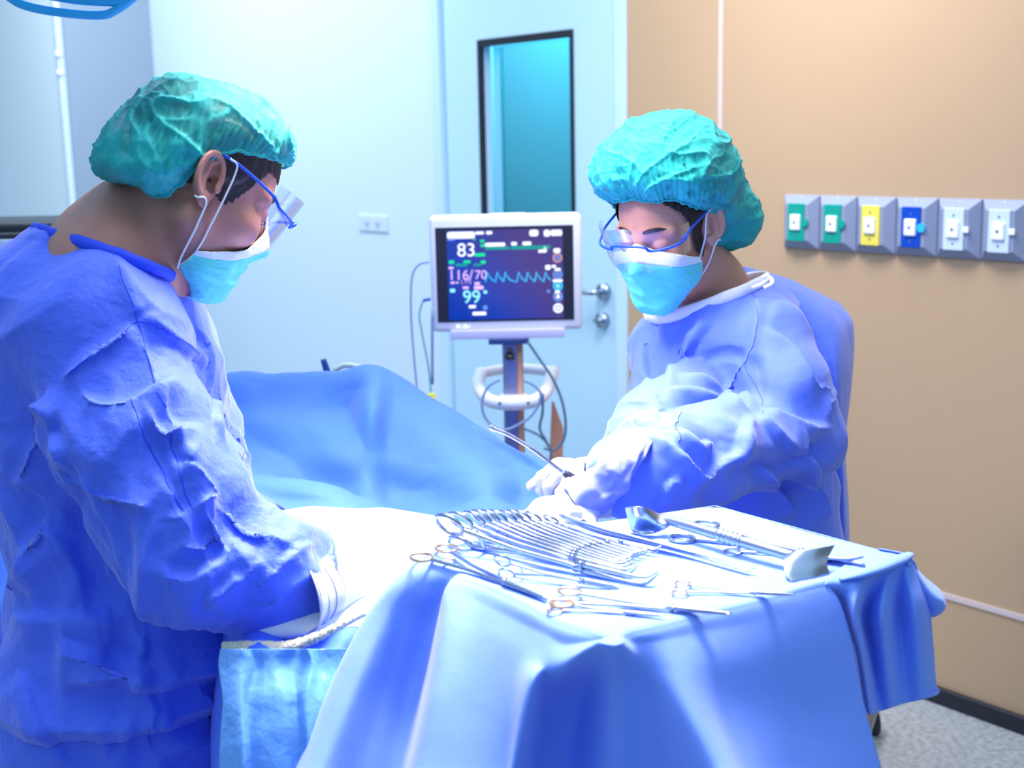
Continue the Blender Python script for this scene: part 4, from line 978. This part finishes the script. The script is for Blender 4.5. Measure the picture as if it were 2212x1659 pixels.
    q = thing_part(WOM, 'neck_tie'); mk('tie_bow', *tube([P(1625, 622, 2.04), P(1645, 614, 2.03), P(1662, 600, 2.03), P(1668, 612, 2.02), P(1650, 622, 2.02)], .0035, n=30), WHITE, q); mk('tie_knot', *tube([P(1648, 600, 2.03), P(1655, 596, 2.03), P(1664, 604, 2.03)], .0035, n=20), WHITE, q)
    return o, wr, cdir, wr2, c2
gw, wrF, cdF, wrF2, cdF2 = gown_woman()
# turned back pale cuff hanging over the wrist
g = [[P(1422, 922, 1.765), P(1392, 990, 1.702), P(1352, 1060, 1.70), P(1312, 1112, 1.71)],
     [P(1385, 924, 1.762), P(1350, 990, 1.692), P(1318, 1055, 1.685), P(1278, 1122, 1.69)],
     [P(1338, 932, 1.775), P(1306, 985, 1.70), P(1285, 1042, 1.685), P(1256, 1112, 1.68)],
     [P(1308, 952, 1.80), P(1294, 1000, 1.725), P(1262, 1036, 1.70), P(1236, 1080, 1.68)],
     [P(1299, 978, 1.83), P(1297, 1010, 1.77), P(1245, 1030, 1.73), P(1222, 1052, 1.71)],
     [P(1326, 985, 1.86), P(1330, 1012, 1.84), P(1268, 1026, 1.79), P(1213, 1038, 1.74)]]
V, F = ctrl(g, 50, 60, 1); V = creases(V, F, [([(1395, 940), (1370, 1010), (1330, 1080)], .006, .012, 1), ([(1310, 1010), (1340, 1030), (1345, 1070)], .007, .012, -1), ([(1290, 1080), (1320, 1065), (1350, 1060)], .005, .012, 1)]); V = wrinkle(V, F, .04, it=60, anchor=.015, seed=14, bend=.12, scale=14, inner=.006, outer=.008); V = crumple(V, F, .006, 10, 9)
q = mk('cuff', V, F, CUFFM, gw); q['label'] = 'pale lilac knitted cuff'; solidify(q, .0015, 0)
# near hand, lower, reaching forward left; far hand holding the suction tube
glove('glove', P(1262, 1085, 1.74), P(1160, 1108, 1.66)-P(1262, 1085, 1.74), (-.2, -.25, 1), WOM, curl=(24, 26, 30, 34), thumb=(40, 30), side=1, wrist=.05, scale=.92, spread=7)
gf, gW = glove('glove', P(1300, 1022, 1.86), P(1220, 1022, 1.80)-P(1300, 1022, 1.86), (-.1, -.5, .9), WOM, curl=(48, 55, 60, 62), thumb=(30, 60), side=-1, wrist=.05, scale=.9)
tip = thing('suction_tube', 'curved clear suction tube held in the gloved hand of the person at right', 'suction tube')
tp = [(1066, 926), (1100, 940), (1145, 967), (1180, 993), (1212, 1017), (1226, 1024)]
mk('clear_shaft', *tube([P(x, y, 1.78) for x, y in tp], [.0032, .0030, .0028, .0028], n=60, k=12), TUBEC, tip)
mk('inner_bore', *tube([P(x, y, 1.78) for x, y in tp[2:]], .0016, n=40, k=8), BLACKP, tip)
mk('rounded_tip', *tube([P(1058, 922, 1.78), P(1070, 928, 1.78)], .0042, n=8, k=12), TUBEC, tip)
mk('grip', *tube([P(1215, 1019, 1.78), P(1225, 1025, 1.78), P(1245, 1040, 1.78), P(1262, 1052, 1.78)], [.0032, .0055, .0075, .008], n=20, k=14), BLACKP, tip)
mk('collar', *tube([P(1215, 1017, 1.78), P(1218, 1021, 1.78)], .0048, n=6, k=14), STEELB, tip)
for dy in (-.08, .08):
    a = P(1610, 1659, 2.2); lx = a[0]; b = B().add(*tube([(lx, 2.19+dy, .5), (lx, 2.19+dy, .28), (lx, 2.19+dy, .07)], [.07, .06, .05], n=16, k=16)); mk('trouser_leg', b.V, b.F, GOWN2, WOM)
    V, F = surfnet(lambda p: smax(smin(ell(p, (lx-.04, 2.14+dy, .04), (.10, .06, .045)), ell(p, (lx+.01, 2.19+dy, .06), (.05, .045, .06)), .03), .001-p[:, 2], .004), (lx-.2, 1.98+dy, -.01), (lx+.15, 2.3+dy, .15), .008); mk('shoe', V, F, BLACKP, WOM)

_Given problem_
Retype the whole listing, keeping every line identical and omitting all pictures.

_Correct response_
Continue the Blender Python script for this scene: part 4, from line 978. This part finishes the script. The script is for Blender 4.5. Measure the picture as if it were 2212x1659 pixels.
    q = thing_part(WOM, 'neck_tie'); mk('tie_bow', *tube([P(1625, 622, 2.04), P(1645, 614, 2.03), P(1662, 600, 2.03), P(1668, 612, 2.02), P(1650, 622, 2.02)], .0035, n=30), WHITE, q); mk('tie_knot', *tube([P(1648, 600, 2.03), P(1655, 596, 2.03), P(1664, 604, 2.03)], .0035, n=20), WHITE, q)
    return o, wr, cdir, wr2, c2
gw, wrF, cdF, wrF2, cdF2 = gown_woman()
# turned back pale cuff hanging over the wrist
g = [[P(1422, 922, 1.765), P(1392, 990, 1.702), P(1352, 1060, 1.70), P(1312, 1112, 1.71)],
     [P(1385, 924, 1.762), P(1350, 990, 1.692), P(1318, 1055, 1.685), P(1278, 1122, 1.69)],
     [P(1338, 932, 1.775), P(1306, 985, 1.70), P(1285, 1042, 1.685), P(1256, 1112, 1.68)],
     [P(1308, 952, 1.80), P(1294, 1000, 1.725), P(1262, 1036, 1.70), P(1236, 1080, 1.68)],
     [P(1299, 978, 1.83), P(1297, 1010, 1.77), P(1245, 1030, 1.73), P(1222, 1052, 1.71)],
     [P(1326, 985, 1.86), P(1330, 1012, 1.84), P(1268, 1026, 1.79), P(1213, 1038, 1.74)]]
V, F = ctrl(g, 50, 60, 1); V = creases(V, F, [([(1395, 940), (1370, 1010), (1330, 1080)], .006, .012, 1), ([(1310, 1010), (1340, 1030), (1345, 1070)], .007, .012, -1), ([(1290, 1080), (1320, 1065), (1350, 1060)], .005, .012, 1)]); V = wrinkle(V, F, .04, it=60, anchor=.015, seed=14, bend=.12, scale=14, inner=.006, outer=.008); V = crumple(V, F, .006, 10, 9)
q = mk('cuff', V, F, CUFFM, gw); q['label'] = 'pale lilac knitted cuff'; solidify(q, .0015, 0)
# near hand, lower, reaching forward left; far hand holding the suction tube
glove('glove', P(1262, 1085, 1.74), P(1160, 1108, 1.66)-P(1262, 1085, 1.74), (-.2, -.25, 1), WOM, curl=(24, 26, 30, 34), thumb=(40, 30), side=1, wrist=.05, scale=.92, spread=7)
gf, gW = glove('glove', P(1300, 1022, 1.86), P(1220, 1022, 1.80)-P(1300, 1022, 1.86), (-.1, -.5, .9), WOM, curl=(48, 55, 60, 62), thumb=(30, 60), side=-1, wrist=.05, scale=.9)
tip = thing('suction_tube', 'curved clear suction tube held in the gloved hand of the person at right', 'suction tube')
tp = [(1066, 926), (1100, 940), (1145, 967), (1180, 993), (1212, 1017), (1226, 1024)]
mk('clear_shaft', *tube([P(x, y, 1.78) for x, y in tp], [.0032, .0030, .0028, .0028], n=60, k=12), TUBEC, tip)
mk('inner_bore', *tube([P(x, y, 1.78) for x, y in tp[2:]], .0016, n=40, k=8), BLACKP, tip)
mk('rounded_tip', *tube([P(1058, 922, 1.78), P(1070, 928, 1.78)], .0042, n=8, k=12), TUBEC, tip)
mk('grip', *tube([P(1215, 1019, 1.78), P(1225, 1025, 1.78), P(1245, 1040, 1.78), P(1262, 1052, 1.78)], [.0032, .0055, .0075, .008], n=20, k=14), BLACKP, tip)
mk('collar', *tube([P(1215, 1017, 1.78), P(1218, 1021, 1.78)], .0048, n=6, k=14), STEELB, tip)
for dy in (-.08, .08):
    a = P(1610, 1659, 2.2); lx = a[0]; b = B().add(*tube([(lx, 2.19+dy, .5), (lx, 2.19+dy, .28), (lx, 2.19+dy, .07)], [.07, .06, .05], n=16, k=16)); mk('trouser_leg', b.V, b.F, GOWN2, WOM)
    V, F = surfnet(lambda p: smax(smin(ell(p, (lx-.04, 2.14+dy, .04), (.10, .06, .045)), ell(p, (lx+.01, 2.19+dy, .06), (.05, .045, .06)), .03), .001-p[:, 2], .004), (lx-.2, 1.98+dy, -.01), (lx+.15, 2.3+dy, .15), .008); mk('shoe', V, F, BLACKP, WOM)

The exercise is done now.